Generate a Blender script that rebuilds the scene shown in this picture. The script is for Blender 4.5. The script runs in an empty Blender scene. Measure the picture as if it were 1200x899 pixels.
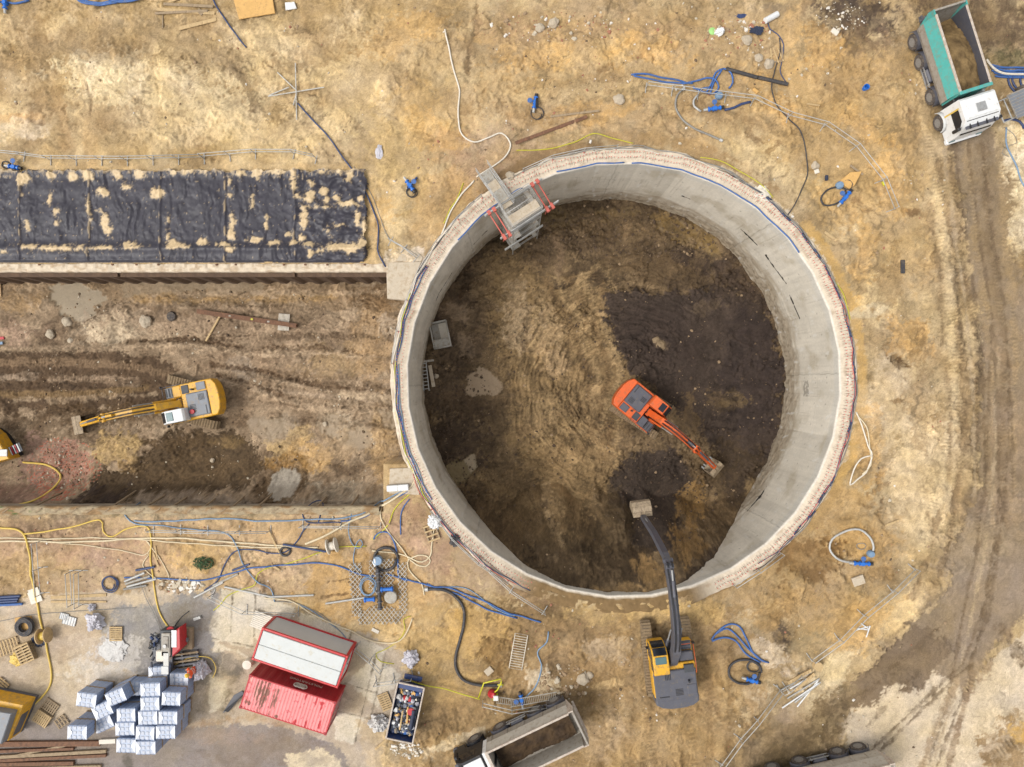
import bpy, bmesh, math, random
import numpy as np
from mathutils import Vector, Matrix, noise as mnoise
R = math.radians
rnd = random.Random(7)
scn = bpy.context.scene
COL = scn.collection
# ------------------------------------------------------------------ camera, sky, sun, exposure
H = 48.6; F = 850.0
cd = bpy.data.cameras.new('camera'); cam = bpy.data.objects.new('camera', cd); COL.objects.link(cam)
cam.location = (0, 0, H); cam.rotation_euler = (0, 0, 0)
cd.sensor_width = 36; cd.lens = 36 * F / 1200; cd.clip_start = .1; cd.clip_end = 5000
scn.camera = cam
SUN_EL, SUN_AZ = 56, 200          # azimuth measured counter-clockwise from +X (sun to the left, high)
w = bpy.data.worlds.new('World'); scn.world = w; w.use_nodes = True
nt = w.node_tree; nt.nodes.clear()
sky = nt.nodes.new('ShaderNodeTexSky'); sky.sky_type = 'NISHITA'; sky.sun_disc = False
sky.sun_elevation = R(SUN_EL); sky.sun_rotation = R(90 - SUN_AZ); sky.air_density = 1.0; sky.dust_density = 3.0; sky.ozone_density = 1.0
hs = nt.nodes.new('ShaderNodeHueSaturation'); hs.inputs['Saturation'].default_value = 0.12
bg = nt.nodes.new('ShaderNodeBackground'); bg.inputs['Strength'].default_value = 0.15
wo = nt.nodes.new('ShaderNodeOutputWorld')
nt.links.new(sky.outputs[0], hs.inputs['Color']); nt.links.new(hs.outputs[0], bg.inputs[0]); nt.links.new(bg.outputs[0], wo.inputs[0])
sl = bpy.data.lights.new('sun', 'SUN'); sl.energy = 1.0; sl.angle = R(20); sl.color = (1, .955, .89)
so = bpy.data.objects.new('sun', sl); COL.objects.link(so)
sd_ = Vector((math.cos(R(SUN_EL))*math.cos(R(SUN_AZ)), math.cos(R(SUN_EL))*math.sin(R(SUN_AZ)), math.sin(R(SUN_EL))))
so.rotation_euler = sd_.to_track_quat('Z', 'Y').to_euler()
scn.view_settings.view_transform = 'Standard'; scn.view_settings.look = 'None'
scn.view_settings.gamma = 1; scn.view_settings.exposure = 0.70
# ------------------------------------------------------------------ helpers
K = 1.4
def C(r, g, b, k=K):
    f = lambda v: ((v/255+.055)/1.055)**2.4 if v > 10 else v/255/12.92
    return (f(r)/k, f(g)/k, f(b)/k)
def P(px, py, z=0.0):
    s = (H - z)/F
    return ((px-600)*s, (449.5-py)*s)
def PV(px, py, z=0.0):
    x, y = P(px, py, z); return Vector((x, y, z))
# gradient noise in numpy
_pr = np.random.RandomState(5)
_perm = np.concatenate([_pr.permutation(256)]*3).astype(np.int64)
_ga = _pr.rand(256)*2*np.pi; _gx = np.cos(_ga); _gy = np.sin(_ga)
def pn(x, y, seed=0):
    x = np.asarray(x, float) + seed*17.31; y = np.asarray(y, float) + seed*9.77
    xi = np.floor(x).astype(np.int64); yi = np.floor(y).astype(np.int64)
    xf = x-xi; yf = y-yi; xi &= 255; yi &= 255
    u = xf*xf*xf*(xf*(xf*6-15)+10); v = yf*yf*yf*(yf*(yf*6-15)+10)
    def g(a, b, dx, dy):
        h = _perm[_perm[a]+b]; return _gx[h]*dx+_gy[h]*dy
    x1 = (xi+1) & 255; y1 = (yi+1) & 255
    a = g(xi, yi, xf, yf); b = g(x1, yi, xf-1, yf); c = g(xi, y1, xf, yf-1); d = g(x1, y1, xf-1, yf-1)
    return ((a+(b-a)*u) + ((c+(d-c)*u)-(a+(b-a)*u))*v)*1.5
def fbm(x, y, o=4, seed=0, rough=.5):
    s = 0; a = 1; t = 0
    for i in range(o):
        s = s + a*pn(x*2**i, y*2**i, seed+i*3); t += a; a *= rough
    return s/t*1.35
def ridg(x, y, o=3, seed=0):
    s = 0; a = 1; t = 0
    for i in range(o):
        s = s + a*(1-2*np.abs(pn(x*2**i, y*2**i, seed+i*3))); t += a; a *= .5
    return s/t
def sstep(e0, e1, x):
    t = np.clip((x-e0)/(e1-e0), 0, 1); return t*t*(3-2*t)
# ------------------------------------------------------------------ materials
MATS = {}
def attr_mat(name, rough=.9, n1=.22, bump=.03, sc=9.0, wet_rough=.22, spec=.25):
    m = bpy.data.materials.new(name); m.use_nodes = True; t = m.node_tree; b = t.nodes['Principled BSDF']
    a = t.nodes.new('ShaderNodeAttribute'); a.attribute_name = 'Col'
    tc = t.nodes.new('ShaderNodeTexCoord')
    n = t.nodes.new('ShaderNodeTexNoise'); n.inputs['Scale'].default_value = sc; n.inputs['Detail'].default_value = 5; n.inputs['Roughness'].default_value = .75
    t.links.new(tc.outputs['Object'], n.inputs['Vector'])
    mr = t.nodes.new('ShaderNodeMapRange'); mr.inputs[1].default_value = .3; mr.inputs[2].default_value = .7; mr.inputs[3].default_value = 1-n1; mr.inputs[4].default_value = 1+n1
    t.links.new(n.outputs[0], mr.inputs[0])
    # wet ground is smoother in tone
    mx0 = t.nodes.new('ShaderNodeMix'); mx0.data_type = 'FLOAT'; mx0.inputs[3].default_value = 1
    t.links.new(a.outputs['Alpha'], mx0.inputs[0]); t.links.new(mr.outputs[0], mx0.inputs[2])
    vm = t.nodes.new('ShaderNodeVectorMath'); vm.operation = 'SCALE'
    t.links.new(a.outputs['Color'], vm.inputs[0]); t.links.new(mx0.outputs[0], vm.inputs['Scale'])
    t.links.new(vm.outputs[0], b.inputs['Base Color'])
    mr2 = t.nodes.new('ShaderNodeMapRange'); mr2.inputs[3].default_value = rough; mr2.inputs[4].default_value = wet_rough
    t.links.new(a.outputs['Alpha'], mr2.inputs[0]); t.links.new(mr2.outputs[0], b.inputs['Roughness'])
    b.inputs['Specular IOR Level'].default_value = spec
    bp = t.nodes.new('ShaderNodeBump'); bp.inputs['Distance'].default_value = bump
    mxb = t.nodes.new('ShaderNodeMapRange'); mxb.inputs[3].default_value = .9; mxb.inputs[4].default_value = .02
    t.links.new(a.outputs['Alpha'], mxb.inputs[0]); t.links.new(mxb.outputs[0], bp.inputs['Strength'])
    t.links.new(n.outputs[0], bp.inputs['Height']); t.links.new(bp.outputs[0], b.inputs['Normal'])
    return m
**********
» Exercise prompt: Pictures in the data above should not be copied; transcribe everything else exactly.

» Complete answer:
Generate a Blender script that rebuilds the scene shown in this picture. The script is for Blender 4.5. The script runs in an empty Blender scene. Measure the picture as if it were 1200x899 pixels.
import bpy, bmesh, math, random
import numpy as np
from mathutils import Vector, Matrix, noise as mnoise
R = math.radians
rnd = random.Random(7)
scn = bpy.context.scene
COL = scn.collection
# ------------------------------------------------------------------ camera, sky, sun, exposure
H = 48.6; F = 850.0
cd = bpy.data.cameras.new('camera'); cam = bpy.data.objects.new('camera', cd); COL.objects.link(cam)
cam.location = (0, 0, H); cam.rotation_euler = (0, 0, 0)
cd.sensor_width = 36; cd.lens = 36 * F / 1200; cd.clip_start = .1; cd.clip_end = 5000
scn.camera = cam
SUN_EL, SUN_AZ = 56, 200          # azimuth measured counter-clockwise from +X (sun to the left, high)
w = bpy.data.worlds.new('World'); scn.world = w; w.use_nodes = True
nt = w.node_tree; nt.nodes.clear()
sky = nt.nodes.new('ShaderNodeTexSky'); sky.sky_type = 'NISHITA'; sky.sun_disc = False
sky.sun_elevation = R(SUN_EL); sky.sun_rotation = R(90 - SUN_AZ); sky.air_density = 1.0; sky.dust_density = 3.0; sky.ozone_density = 1.0
hs = nt.nodes.new('ShaderNodeHueSaturation'); hs.inputs['Saturation'].default_value = 0.12
bg = nt.nodes.new('ShaderNodeBackground'); bg.inputs['Strength'].default_value = 0.15
wo = nt.nodes.new('ShaderNodeOutputWorld')
nt.links.new(sky.outputs[0], hs.inputs['Color']); nt.links.new(hs.outputs[0], bg.inputs[0]); nt.links.new(bg.outputs[0], wo.inputs[0])
sl = bpy.data.lights.new('sun', 'SUN'); sl.energy = 1.0; sl.angle = R(20); sl.color = (1, .955, .89)
so = bpy.data.objects.new('sun', sl); COL.objects.link(so)
sd_ = Vector((math.cos(R(SUN_EL))*math.cos(R(SUN_AZ)), math.cos(R(SUN_EL))*math.sin(R(SUN_AZ)), math.sin(R(SUN_EL))))
so.rotation_euler = sd_.to_track_quat('Z', 'Y').to_euler()
scn.view_settings.view_transform = 'Standard'; scn.view_settings.look = 'None'
scn.view_settings.gamma = 1; scn.view_settings.exposure = 0.70
# ------------------------------------------------------------------ helpers
K = 1.4
def C(r, g, b, k=K):
    f = lambda v: ((v/255+.055)/1.055)**2.4 if v > 10 else v/255/12.92
    return (f(r)/k, f(g)/k, f(b)/k)
def P(px, py, z=0.0):
    s = (H - z)/F
    return ((px-600)*s, (449.5-py)*s)
def PV(px, py, z=0.0):
    x, y = P(px, py, z); return Vector((x, y, z))
# gradient noise in numpy
_pr = np.random.RandomState(5)
_perm = np.concatenate([_pr.permutation(256)]*3).astype(np.int64)
_ga = _pr.rand(256)*2*np.pi; _gx = np.cos(_ga); _gy = np.sin(_ga)
def pn(x, y, seed=0):
    x = np.asarray(x, float) + seed*17.31; y = np.asarray(y, float) + seed*9.77
    xi = np.floor(x).astype(np.int64); yi = np.floor(y).astype(np.int64)
    xf = x-xi; yf = y-yi; xi &= 255; yi &= 255
    u = xf*xf*xf*(xf*(xf*6-15)+10); v = yf*yf*yf*(yf*(yf*6-15)+10)
    def g(a, b, dx, dy):
        h = _perm[_perm[a]+b]; return _gx[h]*dx+_gy[h]*dy
    x1 = (xi+1) & 255; y1 = (yi+1) & 255
    a = g(xi, yi, xf, yf); b = g(x1, yi, xf-1, yf); c = g(xi, y1, xf, yf-1); d = g(x1, y1, xf-1, yf-1)
    return ((a+(b-a)*u) + ((c+(d-c)*u)-(a+(b-a)*u))*v)*1.5
def fbm(x, y, o=4, seed=0, rough=.5):
    s = 0; a = 1; t = 0
    for i in range(o):
        s = s + a*pn(x*2**i, y*2**i, seed+i*3); t += a; a *= rough
    return s/t*1.35
def ridg(x, y, o=3, seed=0):
    s = 0; a = 1; t = 0
    for i in range(o):
        s = s + a*(1-2*np.abs(pn(x*2**i, y*2**i, seed+i*3))); t += a; a *= .5
    return s/t
def sstep(e0, e1, x):
    t = np.clip((x-e0)/(e1-e0), 0, 1); return t*t*(3-2*t)
# ------------------------------------------------------------------ materials
MATS = {}
def attr_mat(name, rough=.9, n1=.22, bump=.03, sc=9.0, wet_rough=.22, spec=.25):
    m = bpy.data.materials.new(name); m.use_nodes = True; t = m.node_tree; b = t.nodes['Principled BSDF']
    a = t.nodes.new('ShaderNodeAttribute'); a.attribute_name = 'Col'
    tc = t.nodes.new('ShaderNodeTexCoord')
    n = t.nodes.new('ShaderNodeTexNoise'); n.inputs['Scale'].default_value = sc; n.inputs['Detail'].default_value = 5; n.inputs['Roughness'].default_value = .75
    t.links.new(tc.outputs['Object'], n.inputs['Vector'])
    mr = t.nodes.new('ShaderNodeMapRange'); mr.inputs[1].default_value = .3; mr.inputs[2].default_value = .7; mr.inputs[3].default_value = 1-n1; mr.inputs[4].default_value = 1+n1
    t.links.new(n.outputs[0], mr.inputs[0])
    # wet ground is smoother in tone
    mx0 = t.nodes.new('ShaderNodeMix'); mx0.data_type = 'FLOAT'; mx0.inputs[3].default_value = 1
    t.links.new(a.outputs['Alpha'], mx0.inputs[0]); t.links.new(mr.outputs[0], mx0.inputs[2])
    vm = t.nodes.new('ShaderNodeVectorMath'); vm.operation = 'SCALE'
    t.links.new(a.outputs['Color'], vm.inputs[0]); t.links.new(mx0.outputs[0], vm.inputs['Scale'])
    t.links.new(vm.outputs[0], b.inputs['Base Color'])
    mr2 = t.nodes.new('ShaderNodeMapRange'); mr2.inputs[3].default_value = rough; mr2.inputs[4].default_value = wet_rough
    t.links.new(a.outputs['Alpha'], mr2.inputs[0]); t.links.new(mr2.outputs[0], b.inputs['Roughness'])
    b.inputs['Specular IOR Level'].default_value = spec
    bp = t.nodes.new('ShaderNodeBump'); bp.inputs['Distance'].default_value = bump
    mxb = t.nodes.new('ShaderNodeMapRange'); mxb.inputs[3].default_value = .9; mxb.inputs[4].default_value = .02
    t.links.new(a.outputs['Alpha'], mxb.inputs[0]); t.links.new(mxb.outputs[0], bp.inputs['Strength'])
    t.links.new(n.outputs[0], bp.inputs['Height']); t.links.new(bp.outputs[0], b.inputs['Normal'])
    return m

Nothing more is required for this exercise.